These
Shops, Some Of Which Are Very Large, Are Nearly Dark.
They deal mainly
in Chinese goods and favorite Chinese articles of food, fireworks,
mining tools, and kerosene oil.
In one shop twenty "assistants," with
only their loose cotton trousers on, were sitting at round tables
having a meal - not their ordinary diet, I should think, for they had
seventeen different sorts of soups and stews, some of them abominations
to our thinking.
We visited the little joss-house, very gaudily decorated, the main
feature of the decorations being two enormous red silk umbrellas,
exquisitely embroidered in gold and silks. The crowds in this village
remind me of Canton, but the Chinese look anything but picturesque
here, for none of them - or at all events, only their "Capitans" - wear
the black satin skull cap; and their shaven heads, with the small patch
of hair which goes into the composition of the pigtail, look very ugly.
The pig-tail certainly begins with this lock of hair, but the greater
part of it is made up of silk or cotton thread plaited in with the
hair, and blue or red strands of silk in a pigtail indicate mourning or
rejoicing. None of the Chinese here wear the beautiful long robes used
by their compatriots in China and Japan. The rich wear a white,
shirt-like garment of embroidered silk crepe over their trousers and
petticoat, and the poorer only loose blue or brown cotton trousers, so
that one is always being reminded of the excessive leanness of their
forms. Some of the rich merchants invited us to go in and drink
champagne, but we declined everything but tea, which is ready all day
long in tea-pots kept hot in covered baskets very thickly padded, such
as are known with us as "Norwegian Kitchens."
In the middle of the village there is a large, covered, but open-sided
building like a market, which is crowded all day - and all night too - by
hundreds of these poor, half-naked creatures standing round the gaming
tables, silent, eager, excited, staking every cent they earn on the
turn of the dice, living on the excitement of their gains - a truly sad
spectacle. Probably we were the first European ladies who had ever
walked through the gambling-house, but the gamblers were too intent
even to turn their heads. There also they are always drinking tea.
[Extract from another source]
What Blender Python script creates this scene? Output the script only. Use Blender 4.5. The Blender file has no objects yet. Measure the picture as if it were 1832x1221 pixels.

Some
idea of the profits made by the men who "farm" the gambling licenses
may be gained from the fact that the revenue derived by the Government
from the gambling "farms" is over 900 pounds a year.
Spirits are sold in three or four places; and the license to sell them
brings in nearly 700 pounds a year, but a drunken Chinaman is never
seen. There are a few opium inebriates, lean like skeletons, and very
vacant in expression; and every coolie smokes his three whiffs of opium
every night. Only a few of the richer Chinamen have wives, and there
are very few women, as is usual in a mining population.